### PROBLEM TO WORK ON
Repeat the whole listing exactly.

────────────────

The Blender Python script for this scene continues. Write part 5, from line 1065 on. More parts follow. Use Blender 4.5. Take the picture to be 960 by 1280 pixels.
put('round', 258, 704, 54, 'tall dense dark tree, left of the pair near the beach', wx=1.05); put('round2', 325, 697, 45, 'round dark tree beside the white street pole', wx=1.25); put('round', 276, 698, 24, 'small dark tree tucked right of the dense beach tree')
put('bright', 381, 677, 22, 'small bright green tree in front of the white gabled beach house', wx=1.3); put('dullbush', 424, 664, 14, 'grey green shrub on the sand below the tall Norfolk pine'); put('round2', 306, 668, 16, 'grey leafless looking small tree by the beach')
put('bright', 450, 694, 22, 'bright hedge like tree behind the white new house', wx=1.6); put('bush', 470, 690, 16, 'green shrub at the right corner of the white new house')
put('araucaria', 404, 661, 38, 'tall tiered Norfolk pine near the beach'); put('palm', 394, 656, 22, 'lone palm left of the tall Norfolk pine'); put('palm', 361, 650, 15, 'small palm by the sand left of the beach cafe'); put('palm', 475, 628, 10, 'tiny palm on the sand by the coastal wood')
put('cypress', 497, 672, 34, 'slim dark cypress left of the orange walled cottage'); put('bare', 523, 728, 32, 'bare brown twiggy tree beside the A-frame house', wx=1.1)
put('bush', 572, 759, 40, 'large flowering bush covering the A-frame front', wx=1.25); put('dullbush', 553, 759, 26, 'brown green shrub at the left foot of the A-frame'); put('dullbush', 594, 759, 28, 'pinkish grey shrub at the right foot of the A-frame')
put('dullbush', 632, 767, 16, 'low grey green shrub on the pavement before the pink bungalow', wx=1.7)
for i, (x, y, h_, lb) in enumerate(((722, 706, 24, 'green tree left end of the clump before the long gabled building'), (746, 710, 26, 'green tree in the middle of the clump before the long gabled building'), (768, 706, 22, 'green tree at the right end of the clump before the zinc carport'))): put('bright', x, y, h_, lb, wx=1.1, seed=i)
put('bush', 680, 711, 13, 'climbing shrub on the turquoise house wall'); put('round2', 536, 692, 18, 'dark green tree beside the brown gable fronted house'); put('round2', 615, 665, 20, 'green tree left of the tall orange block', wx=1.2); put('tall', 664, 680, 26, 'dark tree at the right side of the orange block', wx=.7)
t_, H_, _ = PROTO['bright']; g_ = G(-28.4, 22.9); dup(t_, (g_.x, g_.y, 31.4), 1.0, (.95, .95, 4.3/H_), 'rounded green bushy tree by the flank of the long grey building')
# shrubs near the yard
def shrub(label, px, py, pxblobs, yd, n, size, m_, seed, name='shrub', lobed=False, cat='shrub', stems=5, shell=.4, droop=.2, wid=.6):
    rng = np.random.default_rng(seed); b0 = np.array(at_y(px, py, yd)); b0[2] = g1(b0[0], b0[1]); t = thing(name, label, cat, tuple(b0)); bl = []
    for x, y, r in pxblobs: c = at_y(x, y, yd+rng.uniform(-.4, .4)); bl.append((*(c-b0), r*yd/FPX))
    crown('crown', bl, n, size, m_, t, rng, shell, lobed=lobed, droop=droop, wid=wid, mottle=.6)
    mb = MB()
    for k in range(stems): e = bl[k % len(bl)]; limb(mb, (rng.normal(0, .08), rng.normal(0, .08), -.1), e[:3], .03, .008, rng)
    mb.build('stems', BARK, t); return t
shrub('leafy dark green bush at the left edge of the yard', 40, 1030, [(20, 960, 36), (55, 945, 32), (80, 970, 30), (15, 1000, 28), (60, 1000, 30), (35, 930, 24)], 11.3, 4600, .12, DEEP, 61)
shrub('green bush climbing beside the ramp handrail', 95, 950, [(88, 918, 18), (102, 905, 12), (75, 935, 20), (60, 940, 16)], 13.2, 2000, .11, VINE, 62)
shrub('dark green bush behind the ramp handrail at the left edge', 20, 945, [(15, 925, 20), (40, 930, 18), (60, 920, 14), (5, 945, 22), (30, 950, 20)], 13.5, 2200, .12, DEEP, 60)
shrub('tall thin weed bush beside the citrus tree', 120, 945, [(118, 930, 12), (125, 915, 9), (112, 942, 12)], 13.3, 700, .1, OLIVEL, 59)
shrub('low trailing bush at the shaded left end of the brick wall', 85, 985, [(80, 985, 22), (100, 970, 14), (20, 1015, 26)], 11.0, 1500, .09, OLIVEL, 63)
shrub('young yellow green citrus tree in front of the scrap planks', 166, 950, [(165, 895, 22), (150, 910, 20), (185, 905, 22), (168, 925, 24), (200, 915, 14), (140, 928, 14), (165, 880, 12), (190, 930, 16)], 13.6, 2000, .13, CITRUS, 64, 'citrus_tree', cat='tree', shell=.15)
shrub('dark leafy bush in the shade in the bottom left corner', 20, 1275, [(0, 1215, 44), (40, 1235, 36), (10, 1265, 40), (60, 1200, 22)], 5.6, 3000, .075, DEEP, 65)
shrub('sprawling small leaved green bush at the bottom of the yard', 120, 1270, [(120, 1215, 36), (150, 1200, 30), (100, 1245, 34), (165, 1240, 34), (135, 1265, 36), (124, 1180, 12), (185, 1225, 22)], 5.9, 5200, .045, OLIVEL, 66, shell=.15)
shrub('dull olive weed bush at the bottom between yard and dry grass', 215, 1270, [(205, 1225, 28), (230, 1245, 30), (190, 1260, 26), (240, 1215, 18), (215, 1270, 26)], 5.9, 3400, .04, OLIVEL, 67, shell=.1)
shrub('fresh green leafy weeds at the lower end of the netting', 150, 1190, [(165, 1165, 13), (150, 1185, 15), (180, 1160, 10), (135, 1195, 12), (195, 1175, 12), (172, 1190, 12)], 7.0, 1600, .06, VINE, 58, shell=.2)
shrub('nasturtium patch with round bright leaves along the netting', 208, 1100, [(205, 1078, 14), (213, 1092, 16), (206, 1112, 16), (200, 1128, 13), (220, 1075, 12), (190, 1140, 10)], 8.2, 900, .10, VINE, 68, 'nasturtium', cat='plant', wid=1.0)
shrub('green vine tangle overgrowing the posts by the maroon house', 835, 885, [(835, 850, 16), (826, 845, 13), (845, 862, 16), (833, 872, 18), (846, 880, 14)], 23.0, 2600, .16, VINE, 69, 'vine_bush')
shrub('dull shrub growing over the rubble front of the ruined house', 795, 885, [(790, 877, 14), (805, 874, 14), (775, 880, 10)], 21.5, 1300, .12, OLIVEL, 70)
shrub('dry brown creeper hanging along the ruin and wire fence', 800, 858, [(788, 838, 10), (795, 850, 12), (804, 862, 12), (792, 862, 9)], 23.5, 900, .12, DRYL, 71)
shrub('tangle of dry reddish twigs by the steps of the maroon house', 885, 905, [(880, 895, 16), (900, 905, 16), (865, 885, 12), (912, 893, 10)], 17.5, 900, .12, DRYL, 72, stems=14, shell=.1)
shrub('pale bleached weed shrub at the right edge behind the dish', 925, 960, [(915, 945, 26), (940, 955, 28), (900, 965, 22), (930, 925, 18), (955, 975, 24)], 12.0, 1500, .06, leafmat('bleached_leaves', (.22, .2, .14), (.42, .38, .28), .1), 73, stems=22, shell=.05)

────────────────

### RESULT OF THE TASK
The Blender Python script for this scene continues. Write part 5, from line 1065 on. More parts follow. Use Blender 4.5. Take the picture to be 960 by 1280 pixels.
put('round', 258, 704, 54, 'tall dense dark tree, left of the pair near the beach', wx=1.05); put('round2', 325, 697, 45, 'round dark tree beside the white street pole', wx=1.25); put('round', 276, 698, 24, 'small dark tree tucked right of the dense beach tree')
put('bright', 381, 677, 22, 'small bright green tree in front of the white gabled beach house', wx=1.3); put('dullbush', 424, 664, 14, 'grey green shrub on the sand below the tall Norfolk pine'); put('round2', 306, 668, 16, 'grey leafless looking small tree by the beach')
put('bright', 450, 694, 22, 'bright hedge like tree behind the white new house', wx=1.6); put('bush', 470, 690, 16, 'green shrub at the right corner of the white new house')
put('araucaria', 404, 661, 38, 'tall tiered Norfolk pine near the beach'); put('palm', 394, 656, 22, 'lone palm left of the tall Norfolk pine'); put('palm', 361, 650, 15, 'small palm by the sand left of the beach cafe'); put('palm', 475, 628, 10, 'tiny palm on the sand by the coastal wood')
put('cypress', 497, 672, 34, 'slim dark cypress left of the orange walled cottage'); put('bare', 523, 728, 32, 'bare brown twiggy tree beside the A-frame house', wx=1.1)
put('bush', 572, 759, 40, 'large flowering bush covering the A-frame front', wx=1.25); put('dullbush', 553, 759, 26, 'brown green shrub at the left foot of the A-frame'); put('dullbush', 594, 759, 28, 'pinkish grey shrub at the right foot of the A-frame')
put('dullbush', 632, 767, 16, 'low grey green shrub on the pavement before the pink bungalow', wx=1.7)
for i, (x, y, h_, lb) in enumerate(((722, 706, 24, 'green tree left end of the clump before the long gabled building'), (746, 710, 26, 'green tree in the middle of the clump before the long gabled building'), (768, 706, 22, 'green tree at the right end of the clump before the zinc carport'))): put('bright', x, y, h_, lb, wx=1.1, seed=i)
put('bush', 680, 711, 13, 'climbing shrub on the turquoise house wall'); put('round2', 536, 692, 18, 'dark green tree beside the brown gable fronted house'); put('round2', 615, 665, 20, 'green tree left of the tall orange block', wx=1.2); put('tall', 664, 680, 26, 'dark tree at the right side of the orange block', wx=.7)
t_, H_, _ = PROTO['bright']; g_ = G(-28.4, 22.9); dup(t_, (g_.x, g_.y, 31.4), 1.0, (.95, .95, 4.3/H_), 'rounded green bushy tree by the flank of the long grey building')
# shrubs near the yard
def shrub(label, px, py, pxblobs, yd, n, size, m_, seed, name='shrub', lobed=False, cat='shrub', stems=5, shell=.4, droop=.2, wid=.6):
    rng = np.random.default_rng(seed); b0 = np.array(at_y(px, py, yd)); b0[2] = g1(b0[0], b0[1]); t = thing(name, label, cat, tuple(b0)); bl = []
    for x, y, r in pxblobs: c = at_y(x, y, yd+rng.uniform(-.4, .4)); bl.append((*(c-b0), r*yd/FPX))
    crown('crown', bl, n, size, m_, t, rng, shell, lobed=lobed, droop=droop, wid=wid, mottle=.6)
    mb = MB()
    for k in range(stems): e = bl[k % len(bl)]; limb(mb, (rng.normal(0, .08), rng.normal(0, .08), -.1), e[:3], .03, .008, rng)
    mb.build('stems', BARK, t); return t
shrub('leafy dark green bush at the left edge of the yard', 40, 1030, [(20, 960, 36), (55, 945, 32), (80, 970, 30), (15, 1000, 28), (60, 1000, 30), (35, 930, 24)], 11.3, 4600, .12, DEEP, 61)
shrub('green bush climbing beside the ramp handrail', 95, 950, [(88, 918, 18), (102, 905, 12), (75, 935, 20), (60, 940, 16)], 13.2, 2000, .11, VINE, 62)
shrub('dark green bush behind the ramp handrail at the left edge', 20, 945, [(15, 925, 20), (40, 930, 18), (60, 920, 14), (5, 945, 22), (30, 950, 20)], 13.5, 2200, .12, DEEP, 60)
shrub('tall thin weed bush beside the citrus tree', 120, 945, [(118, 930, 12), (125, 915, 9), (112, 942, 12)], 13.3, 700, .1, OLIVEL, 59)
shrub('low trailing bush at the shaded left end of the brick wall', 85, 985, [(80, 985, 22), (100, 970, 14), (20, 1015, 26)], 11.0, 1500, .09, OLIVEL, 63)
shrub('young yellow green citrus tree in front of the scrap planks', 166, 950, [(165, 895, 22), (150, 910, 20), (185, 905, 22), (168, 925, 24), (200, 915, 14), (140, 928, 14), (165, 880, 12), (190, 930, 16)], 13.6, 2000, .13, CITRUS, 64, 'citrus_tree', cat='tree', shell=.15)
shrub('dark leafy bush in the shade in the bottom left corner', 20, 1275, [(0, 1215, 44), (40, 1235, 36), (10, 1265, 40), (60, 1200, 22)], 5.6, 3000, .075, DEEP, 65)
shrub('sprawling small leaved green bush at the bottom of the yard', 120, 1270, [(120, 1215, 36), (150, 1200, 30), (100, 1245, 34), (165, 1240, 34), (135, 1265, 36), (124, 1180, 12), (185, 1225, 22)], 5.9, 5200, .045, OLIVEL, 66, shell=.15)
shrub('dull olive weed bush at the bottom between yard and dry grass', 215, 1270, [(205, 1225, 28), (230, 1245, 30), (190, 1260, 26), (240, 1215, 18), (215, 1270, 26)], 5.9, 3400, .04, OLIVEL, 67, shell=.1)
shrub('fresh green leafy weeds at the lower end of the netting', 150, 1190, [(165, 1165, 13), (150, 1185, 15), (180, 1160, 10), (135, 1195, 12), (195, 1175, 12), (172, 1190, 12)], 7.0, 1600, .06, VINE, 58, shell=.2)
shrub('nasturtium patch with round bright leaves along the netting', 208, 1100, [(205, 1078, 14), (213, 1092, 16), (206, 1112, 16), (200, 1128, 13), (220, 1075, 12), (190, 1140, 10)], 8.2, 900, .10, VINE, 68, 'nasturtium', cat='plant', wid=1.0)
shrub('green vine tangle overgrowing the posts by the maroon house', 835, 885, [(835, 850, 16), (826, 845, 13), (845, 862, 16), (833, 872, 18), (846, 880, 14)], 23.0, 2600, .16, VINE, 69, 'vine_bush')
shrub('dull shrub growing over the rubble front of the ruined house', 795, 885, [(790, 877, 14), (805, 874, 14), (775, 880, 10)], 21.5, 1300, .12, OLIVEL, 70)
shrub('dry brown creeper hanging along the ruin and wire fence', 800, 858, [(788, 838, 10), (795, 850, 12), (804, 862, 12), (792, 862, 9)], 23.5, 900, .12, DRYL, 71)
shrub('tangle of dry reddish twigs by the steps of the maroon house', 885, 905, [(880, 895, 16), (900, 905, 16), (865, 885, 12), (912, 893, 10)], 17.5, 900, .12, DRYL, 72, stems=14, shell=.1)
shrub('pale bleached weed shrub at the right edge behind the dish', 925, 960, [(915, 945, 26), (940, 955, 28), (900, 965, 22), (930, 925, 18), (955, 975, 24)], 12.0, 1500, .06, leafmat('bleached_leaves', (.22, .2, .14), (.42, .38, .28), .1), 73, stems=22, shell=.05)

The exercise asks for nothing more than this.